Why an Oliphaunt makes sense as a diorama-style release
The word “diorama-like” is doing a lot of work here. If accurate, it probably means LEGO is not simply building a standalone creature model and dropping it onto a flat base. Instead, the set may be designed to capture a full Middle-earth action scene, with the Oliphaunt acting as the centerpiece rather than the whole story.
That would be the right call. An Oliphaunt is one of those creatures that needs context to really land. It should feel massive, dangerous and dramatic. A plain sculpted animal build might look fine, but a scenic setup would have a much better chance of conveying scale and tension.

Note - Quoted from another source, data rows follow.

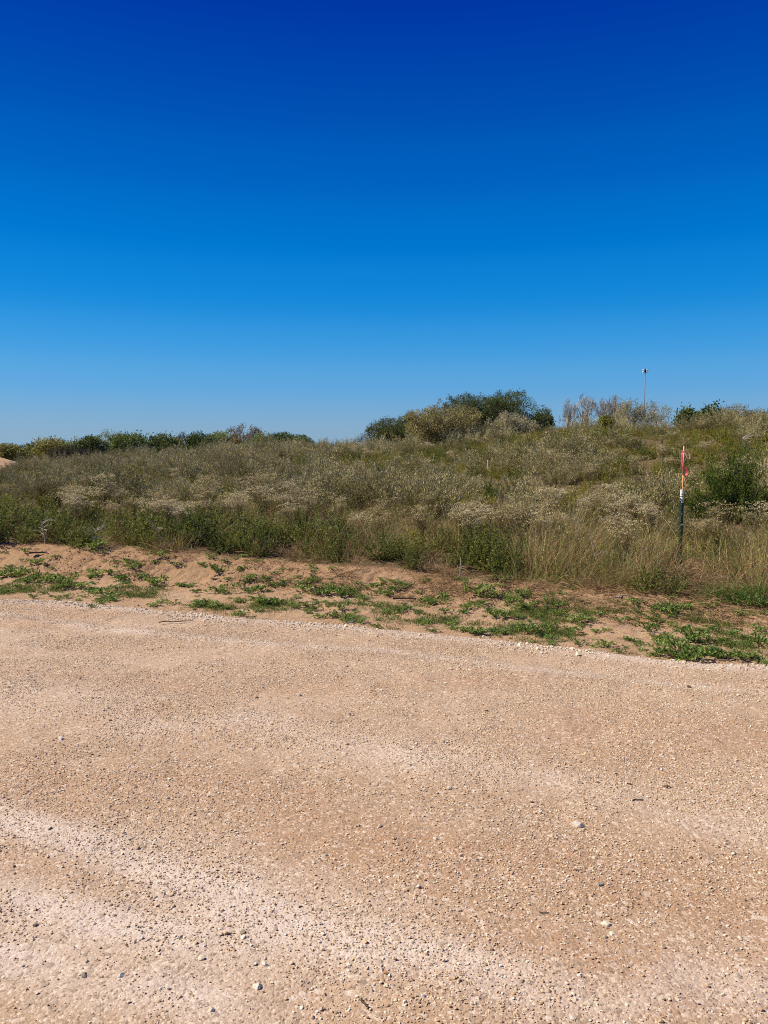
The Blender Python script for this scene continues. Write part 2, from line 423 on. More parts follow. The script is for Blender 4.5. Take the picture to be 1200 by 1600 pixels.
def band(s, d, pts, wd, seed):
    """pale worn track through photo pixels pts"""
    q = np.array([sd_of(*hit(*p)) for p in pts]); q = q[np.argsort(q[:, 0])]
    c = np.interp(s, q[:, 0], q[:, 1]) + .05 * fbm(s, d, .6, 3, seed)
    fade = sstep(q[0, 0] - .6, q[0, 0], s) * sstep(q[-1, 0] + .6, q[-1, 0], s)
    return 1.35 * np.exp(-((d - c) / wd) ** 2) * fade * (.75 + .5 * fbm(s, d, .4, 3, seed + 3))
def r_tint(X, Y):
    s, d = sd_of(X, Y); q = d - edge_d(s)
    pale = band(s, d, [(-60, 1262), (60, 1300), (200, 1345), (330, 1395), (440, 1440), (600, 1480), (700, 1500)], .105, 81)
    pale += .8 * band(s, d, [(0, 1400), (90, 1420), (230, 1450)], .10, 84)
    pale += .8 * band(s, d, [(0, 1500), (120, 1530), (260, 1560)], .10, 85)
    pale += .5 * band(s, d, [(250, 1135), (380, 1125), (520, 1165), (640, 1180)], .16, 86)
    pale += .35 * band(s, d, [(850, 1220), (1000, 1250), (1130, 1290), (1260, 1300)], .16, 87)
    pale += .55 * band(s, d, [(950, 1590), (1060, 1520), (1250, 1560)], .14, 88)
    pale += .6 * band(s, d, [(0, 960), (200, 985), (420, 1005), (600, 1018), (820, 1045), (1000, 1062), (1250, 1085)], .10, 89)
    pale += .9 * sstep(-.28, -.05, q)
    pale += .30 * sstep(.1, .6, fbm(s * .4, d, .7, 4, 91)) * sstep(0, -1, q)
    red = sstep(.0, .5, fbm(s * .5, d, .9, 4, 95)) + .8 * band(s, d, [(150, 1060), (330, 1080), (560, 1075), (760, 1060)], .14, 96)
    red += .8 * band(s, d, [(300, 1230), (560, 1290), (800, 1340), (1100, 1400)], .2, 97) + .6 * band(s, d, [(-40, 1340), (60, 1350), (110, 1360)], .12, 98)
    return np.stack([np.clip(pale, 0, 1), np.clip(red, 0, 1), 0 * pale], -1)
def road_xy(S, Q):                                # Q = distance from the edge, negative on the road
    e = edge_d(S); return xy_of(S, e + Q)
A = axis(-9.0, 4.0, .03, -260, 260, 1.08, 6.0); B = axis(-6.3, .10, .03, -13, .1, 1.08, .6)
B = B[B <= .1001]
sheet('gravel_road', A, B, road_xy, road_h, r_tint, road_mat())

# ------------------------------------------------------------------ scatter by geometry nodes
def scatter(name, protos, P, rot, scl, idx, label=None):
    """protos: meshes; P (n,3); rot (n,3) euler; scl (n,3)"""
    col = bpy.data.collections.new(name + '_kinds')
    for k, me in enumerate(protos):
        o = bpy.data.objects.new(name + '_piece.%03d' % k, me); col.objects.link(o)
    order = sorted(range(len(protos)), key=lambda k: name + '_piece.%03d' % k)
    me = bpy.data.meshes.new(name); me.vertices.add(len(P)); me.vertices.foreach_set('co', np.asarray(P, np.float32).ravel())
    for nm, arr in (('rot', rot), ('scl', scl)):
        a = me.attributes.new(nm, 'FLOAT_VECTOR', 'POINT'); a.data.foreach_set('vector', np.asarray(arr, np.float32).ravel())
    a = me.attributes.new('pick', 'INT', 'POINT'); a.data.foreach_set('value', np.asarray(idx, np.int32))
    ob = link(bpy.data.objects.new(name, me)); ob['kind'] = 'stuff'
    if label: ob['label'] = label
    gt = bpy.data.node_groups.new(name, 'GeometryNodeTree')
    gt.interface.new_socket('Geometry', in_out='INPUT', socket_type='NodeSocketGeometry')
    gt.interface.new_socket('Geometry', in_out='OUTPUT', socket_type='NodeSocketGeometry')
    nn = gt.nodes.new; lk = gt.links.new
    gi = nn('NodeGroupInput'); go = nn('NodeGroupOutput'); ci = nn('GeometryNodeCollectionInfo'); ip = nn('GeometryNodeInstanceOnPoints')
    ci.inputs['Collection'].default_value = col; ci.inputs['Separate Children'].default_value = True; ci.inputs['Reset Children'].default_value = True
    ip.inputs['Pick Instance'].default_value = True
    def named(nm, typ):
        n = nn('GeometryNodeInputNamedAttribute'); n.data_type = typ; n.inputs[0].default_value = nm; return n.outputs[0]
    er = nn('FunctionNodeEulerToRotation'); lk(named('rot', 'FLOAT_VECTOR'), er.inputs[0])
    lk(gi.outputs[0], ip.inputs['Points']); lk(ci.outputs[0], ip.inputs['Instance']); lk(named('pick', 'INT'), ip.inputs['Instance Index'])
    lk(er.outputs[0], ip.inputs['Rotation']); lk(named('scl', 'FLOAT_VECTOR'), ip.inputs['Scale']); lk(ip.outputs[0], go.inputs[0])
    md = ob.modifiers.new('scatter', 'NODES'); md.node_group = gt
    return ob

def in_view(x, y, marg=1.12):
    return (y > 0) & (np.abs(x) < y * .5 * marg + .3)

# ---- stones
def stone_mesh(name, mat, seed, sub=1, flat=.5):
    import bmesh
    bm = bmesh.new(); bmesh.ops.create_icosphere(bm, subdivisions=sub, radius=.5)
    rg = np.random.default_rng(seed)
    cuts = rg.normal(size=(7, 3)); cuts /= np.linalg.norm(cuts, axis=1, keepdims=True); dist = rg.uniform(.26, .42, 7)
    st = np.array([rg.uniform(.8, 1.25), rg.uniform(.65, 1.0), flat * rg.uniform(.8, 1.2)])
    for v in bm.verts:
        p = np.array(v.co)
        for c, dd in zip(cuts, dist):
            k = p @ c
            if k > dd: p = p - c * (k - dd)
        p = p * (1 + rg.normal() * .035) * st
        v.co = p
    me = bpy.data.meshes.new(name); bm.to_mesh(me); bm.free(); me.materials.append(mat); return me
M_peb = stonemat('pebble_stone', [(.24, (.66, .50, .33)), (.2, (.56, .39, .23)), (.18, (.76, .63, .46)), (.13, (.47, .31, .17)), (.08, (.42, .34, .25)),
                                  (.13, (.86, .77, .61)), (.02, (.24, .18, .12)), (.02, (.40, .22, .12))])
M_pale = stonemat('limestone_chip', [(.4, (.72, .60, .43)), (.25, (.80, .72, .58)), (.25, (.64, .50, .34)), (.1, (.5, .40, .29))])
peb = [stone_mesh('pebble_shape', M_peb, 100 + k) for k in range(9)]
palep = [stone_mesh('chip_shape', M_pale, 140 + k, flat=.8) for k in range(7)]

def ground_stones(name, n, slo, shi, dlo, dhi, size, protos, dens=None, sink=.25, label=None, q=True):
    s = rng.uniform(slo, shi, n); d = rng.uniform(dlo, dhi, n)
    if q: x, y = xy_of(s, edge_d(s) + d)
    else: x, y = xy_of(s, d)
    k = in_view(x, y, 1.3) | (in_view(x, y, 1.5) & (np.abs(x) < y * .6 + 1.0)) | ((y > 0) & (np.abs(x) < y * .55 + .9))
    if dens is not None: k &= rng.random(n) < dens(x, y, s, d)
    x, y = x[k], y[k]; n = len(x)
    sz = size(n)
    z = surf_h(x, y) + sz * (.5 * .65 - sink)
    rot = np.stack([rng.normal(size=n) * .35, rng.normal(size=n) * .35, rng.uniform(0, 6.28, n)], 1)
    return scatter(name, protos, np.stack([x, y, z], 1), rot, np.stack([sz, sz, sz], 1), rng.integers(0, len(protos), n), label)
clump = lambda x, y, s, d: (1 + 1.2 * np.exp(-((d + .82) / .12) ** 2) + .9 * np.exp(-((d + 2.4) / .15) ** 2)) * np.clip(.55 + 1.3 * fbm(x, y, .35, 3, 201), .08, 1) * np.clip(1 + .8 * fbm(s * .4, d, .8, 2, 203), .3, 1.6)
lognorm = lambda m, sg, hi: (lambda n: np.minimum(m * np.exp(rng.normal(size=n) * sg), hi))
ground_stones('fine_gravel', 520000, -9, 4, -6.2, -.02, lognorm(.0064, .32, .014), peb, clump, .12, 'loose fine tan gravel covering the road')
ground_stones('coarse_gravel', 42000, -9, 4, -6.2, -.02, lognorm(.0115, .3, .026), peb, clump, .18, 'scattered coarser gravel stones on the road')
rim = lambda x, y, s, d: np.clip(.35 + 1.5 * fbm(s, d, .45, 3, 211), .04, 1) * np.exp(-np.abs(d + .02) / .11)
ground_stones('rim_gravel', 26000, -10, 4.5, -.30, .12, lognorm(.015, .38, .045), palep, rim, .18, 'pale crushed limestone chips heaped along the road edge')
ground_stones('strewn_chips', 1500, -10, 4.5, .02, .7, lognorm(.011, .4, .03), palep, lambda x, y, s, d: np.exp(-d / .22), .15, 'few pale chips strewn on the sand beside the road')
M_clod = solid('sand_clod', (.38, .235, .13), .95, .1, noise=.2, nscale=3)
clods = [stone_mesh('clod_shape', M_clod, 170 + k, 2) for k in range(5)]
ground_stones('sand_clods', 30000, -11, 4.5, .1, 2.6, lognorm(.011, .5, .035), clods, lambda x, y, s, d: np.clip(.25 + 1.6 * fbm(x, y, .5, 3, 221), 0, 1) * (.25 + .75 * sstep(1, 1.6, d)), .2, 'crumbled sand clods on the bank')

# ------------------------------------------------------------------ plants: prototypes
def dirs(rg, n, tmax, pw=1.0):
    ph = rg.uniform(0, 2 * math.pi, n); th = tmax * rg.random(n) ** pw
    return np.stack([np.sin(th) * np.cos(ph), np.sin(th) * np.sin(ph), np.cos(th)], 1)
def stems_arc(rg, D, L, up=.35, m=4, jit=.02):
    """n stems as (n,m,3), bending upward"""
    n = len(D); t = np.linspace(0, 1, m)[None, :, None]
    P = D[:, None, :] * L[:, None, None] * t; P = P + np.array([0, 0, 1.0]) * (up * L[:, None, None] * (t ** 2 - t) * np.sin(np.arccos(np.clip(D[:, 2], -1, 1)))[:, None, None])
    return P + rg.normal(size=(n, m, 3)) * jit * t
def along(rg, S, per, t0=.3, t1=1.0, pw=.8):
    """random points on stems -> points, directions, t"""
    n, m, _ = S.shape; t = t0 + (t1 - t0) * rg.random((n, per)) ** pw; k = np.minimum((t * (m - 1)).astype(int), m - 2); f = t * (m - 1) - k
    i = np.arange(n)[:, None]; a = S[i, k]; b = S[i, k + 1]
    P = a + (b - a) * f[..., None]; D = b - a; D /= np.maximum(np.linalg.norm(D, axis=-1, keepdims=True), 1e-9)
    return P.reshape(-1, 3), D.reshape(-1, 3), t.ravel()

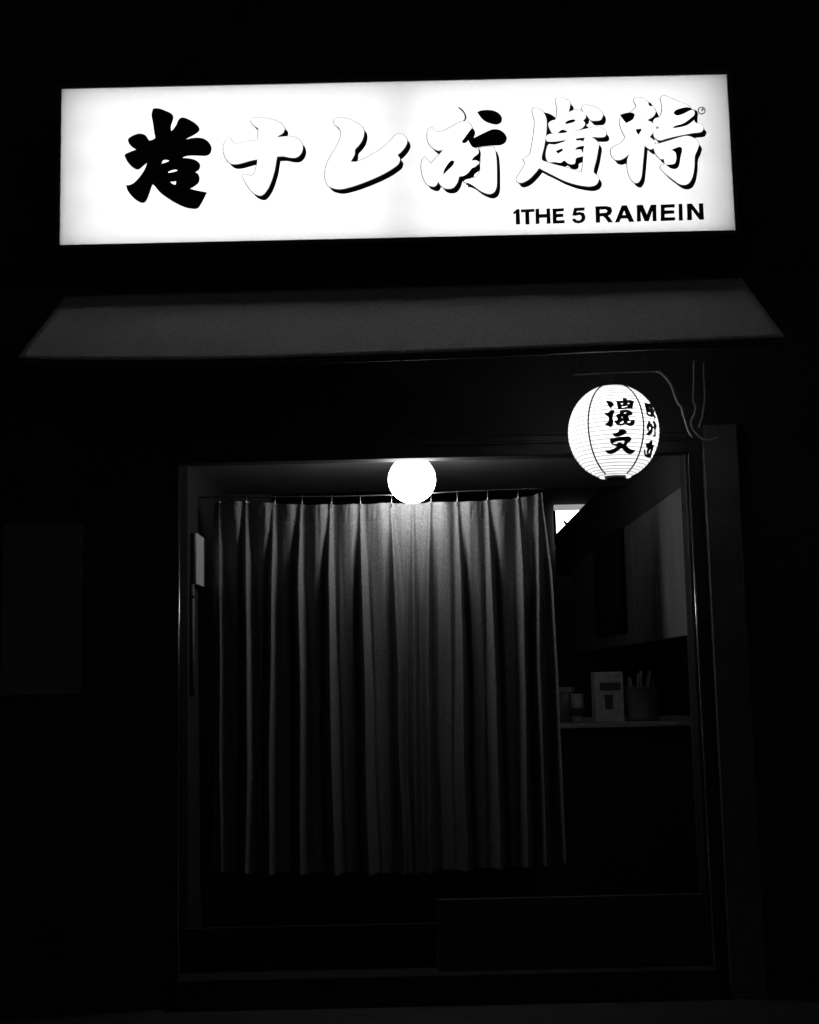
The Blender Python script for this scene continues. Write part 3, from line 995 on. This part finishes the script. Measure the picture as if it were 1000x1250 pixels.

It also helps solve the usual problem large creature sets can run into: where do the extra pieces go? With a Mûmak, fans are naturally going to look at the headline number and wonder how much of the budget is in the beast itself versus the environment, platforming, structure and side details. A diorama framing would make that easier to justify, because you are no longer just paying for a model — you are paying for a scene.
The piece count suggests something more than a simple statue
2,017 pieces is an interesting size for this kind of subject. It is large enough to support a properly imposing Oliphaunt, but not so huge that it automatically suggests an ultra-premium direct recreation in the same mold as the very biggest adult-focused collector sets.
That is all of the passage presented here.